§ **REQUEST**
Copy exactly the lines of the material below that run from the one containing "Model this scene" through the one containing "from mathutils import Vector, Quaternion". Copy no other lines.

§ **STORED RECORDS**
>> Begin
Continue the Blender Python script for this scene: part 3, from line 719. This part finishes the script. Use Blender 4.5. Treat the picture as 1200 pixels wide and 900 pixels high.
>> End
>> Begin
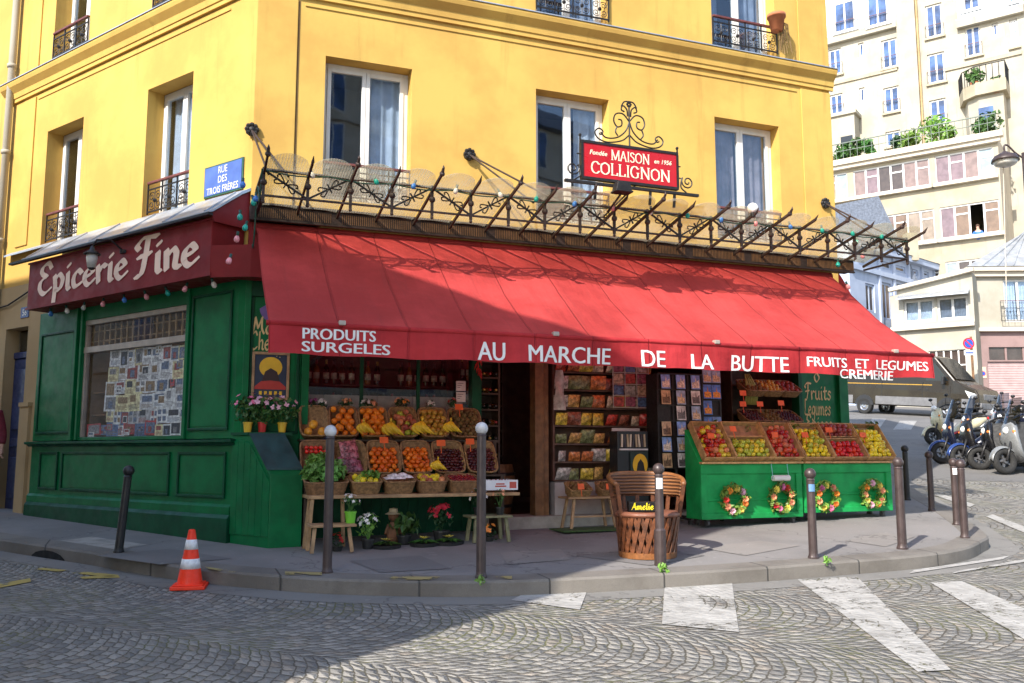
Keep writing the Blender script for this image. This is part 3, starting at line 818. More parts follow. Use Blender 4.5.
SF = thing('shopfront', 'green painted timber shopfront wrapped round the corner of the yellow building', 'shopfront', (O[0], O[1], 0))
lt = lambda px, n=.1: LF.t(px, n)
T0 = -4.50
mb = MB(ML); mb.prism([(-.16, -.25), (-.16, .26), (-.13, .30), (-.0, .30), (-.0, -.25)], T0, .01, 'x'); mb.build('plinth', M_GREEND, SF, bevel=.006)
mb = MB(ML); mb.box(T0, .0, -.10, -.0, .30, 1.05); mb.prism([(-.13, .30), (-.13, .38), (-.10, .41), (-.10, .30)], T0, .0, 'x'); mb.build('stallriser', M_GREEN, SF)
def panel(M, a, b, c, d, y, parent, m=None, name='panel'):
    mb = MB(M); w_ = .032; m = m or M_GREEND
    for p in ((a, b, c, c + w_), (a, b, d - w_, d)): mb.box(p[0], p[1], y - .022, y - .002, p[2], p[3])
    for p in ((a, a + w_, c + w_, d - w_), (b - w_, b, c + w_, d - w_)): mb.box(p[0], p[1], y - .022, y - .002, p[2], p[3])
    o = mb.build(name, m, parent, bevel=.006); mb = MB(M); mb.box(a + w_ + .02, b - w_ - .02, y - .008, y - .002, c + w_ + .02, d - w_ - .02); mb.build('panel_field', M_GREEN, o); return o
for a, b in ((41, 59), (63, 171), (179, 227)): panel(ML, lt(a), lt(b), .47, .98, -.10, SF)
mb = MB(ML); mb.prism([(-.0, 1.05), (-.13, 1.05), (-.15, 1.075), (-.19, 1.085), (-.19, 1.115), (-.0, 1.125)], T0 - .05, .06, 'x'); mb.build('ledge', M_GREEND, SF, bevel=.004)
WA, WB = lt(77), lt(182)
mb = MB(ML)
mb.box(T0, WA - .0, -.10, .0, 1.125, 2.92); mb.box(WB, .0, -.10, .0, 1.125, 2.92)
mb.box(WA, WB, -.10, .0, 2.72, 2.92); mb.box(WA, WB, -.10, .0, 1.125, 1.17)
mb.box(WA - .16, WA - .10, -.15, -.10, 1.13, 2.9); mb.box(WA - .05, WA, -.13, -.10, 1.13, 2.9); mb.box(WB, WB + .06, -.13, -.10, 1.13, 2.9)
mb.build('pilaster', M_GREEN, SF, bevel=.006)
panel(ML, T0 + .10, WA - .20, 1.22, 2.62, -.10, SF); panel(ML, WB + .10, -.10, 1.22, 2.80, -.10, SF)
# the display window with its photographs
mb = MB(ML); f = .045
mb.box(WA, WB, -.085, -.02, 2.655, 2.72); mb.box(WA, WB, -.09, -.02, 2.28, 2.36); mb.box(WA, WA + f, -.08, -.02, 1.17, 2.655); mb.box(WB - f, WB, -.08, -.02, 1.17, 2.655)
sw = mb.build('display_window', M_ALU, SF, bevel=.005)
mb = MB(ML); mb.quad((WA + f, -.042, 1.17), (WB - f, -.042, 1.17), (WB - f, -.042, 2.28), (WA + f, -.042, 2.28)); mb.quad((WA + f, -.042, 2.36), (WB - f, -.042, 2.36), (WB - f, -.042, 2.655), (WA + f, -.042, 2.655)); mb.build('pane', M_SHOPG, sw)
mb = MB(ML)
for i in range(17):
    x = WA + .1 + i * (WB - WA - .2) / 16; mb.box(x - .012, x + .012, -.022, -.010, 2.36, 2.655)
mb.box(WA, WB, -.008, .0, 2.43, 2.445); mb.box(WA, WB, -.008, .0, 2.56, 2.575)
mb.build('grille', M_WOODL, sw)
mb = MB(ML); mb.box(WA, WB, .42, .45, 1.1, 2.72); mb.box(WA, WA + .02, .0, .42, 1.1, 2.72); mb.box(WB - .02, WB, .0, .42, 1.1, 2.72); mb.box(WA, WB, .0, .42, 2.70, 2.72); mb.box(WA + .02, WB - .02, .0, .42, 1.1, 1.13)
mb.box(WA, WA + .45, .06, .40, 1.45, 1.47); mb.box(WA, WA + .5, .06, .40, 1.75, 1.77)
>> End
>> Begin
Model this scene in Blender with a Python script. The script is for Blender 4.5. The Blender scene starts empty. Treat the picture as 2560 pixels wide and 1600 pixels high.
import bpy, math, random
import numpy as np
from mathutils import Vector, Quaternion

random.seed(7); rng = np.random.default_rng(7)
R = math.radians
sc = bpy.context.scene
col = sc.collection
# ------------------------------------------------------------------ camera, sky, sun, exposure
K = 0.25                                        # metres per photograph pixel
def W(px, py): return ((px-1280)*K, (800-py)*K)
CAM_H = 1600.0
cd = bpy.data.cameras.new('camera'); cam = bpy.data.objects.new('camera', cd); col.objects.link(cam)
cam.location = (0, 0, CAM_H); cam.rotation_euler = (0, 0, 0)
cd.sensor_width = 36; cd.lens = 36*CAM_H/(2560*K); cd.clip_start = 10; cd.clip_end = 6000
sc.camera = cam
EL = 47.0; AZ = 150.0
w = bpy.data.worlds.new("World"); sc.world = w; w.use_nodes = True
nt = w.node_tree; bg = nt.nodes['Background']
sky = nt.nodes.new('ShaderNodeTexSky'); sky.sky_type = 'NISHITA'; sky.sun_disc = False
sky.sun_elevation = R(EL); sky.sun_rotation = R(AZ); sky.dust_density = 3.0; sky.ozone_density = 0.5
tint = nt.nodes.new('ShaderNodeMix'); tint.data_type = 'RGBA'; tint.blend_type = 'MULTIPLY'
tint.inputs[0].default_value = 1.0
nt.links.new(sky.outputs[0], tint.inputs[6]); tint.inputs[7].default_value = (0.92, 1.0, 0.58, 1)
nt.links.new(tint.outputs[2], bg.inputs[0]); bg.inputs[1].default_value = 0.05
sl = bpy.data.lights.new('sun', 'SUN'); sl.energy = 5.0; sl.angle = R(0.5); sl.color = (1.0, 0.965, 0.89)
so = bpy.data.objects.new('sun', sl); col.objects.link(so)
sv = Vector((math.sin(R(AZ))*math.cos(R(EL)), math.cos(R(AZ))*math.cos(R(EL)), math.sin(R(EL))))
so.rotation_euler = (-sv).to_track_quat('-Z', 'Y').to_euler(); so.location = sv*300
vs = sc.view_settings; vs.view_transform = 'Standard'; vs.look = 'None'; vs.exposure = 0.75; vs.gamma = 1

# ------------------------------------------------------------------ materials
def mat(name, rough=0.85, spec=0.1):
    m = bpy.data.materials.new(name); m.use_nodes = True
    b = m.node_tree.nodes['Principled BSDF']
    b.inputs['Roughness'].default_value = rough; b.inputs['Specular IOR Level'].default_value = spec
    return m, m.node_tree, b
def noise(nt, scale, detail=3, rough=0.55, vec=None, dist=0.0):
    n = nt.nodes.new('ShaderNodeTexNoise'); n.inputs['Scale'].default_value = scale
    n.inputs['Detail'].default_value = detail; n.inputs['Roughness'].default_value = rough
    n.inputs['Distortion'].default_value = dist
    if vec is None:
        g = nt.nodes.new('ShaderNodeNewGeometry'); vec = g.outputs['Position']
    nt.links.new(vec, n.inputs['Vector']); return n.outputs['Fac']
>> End
§ **THE ANSWER**
Model this scene in Blender with a Python script. The script is for Blender 4.5. The Blender scene starts empty. Treat the picture as 2560 pixels wide and 1600 pixels high.
import bpy, math, random
import numpy as np
from mathutils import Vector, Quaternion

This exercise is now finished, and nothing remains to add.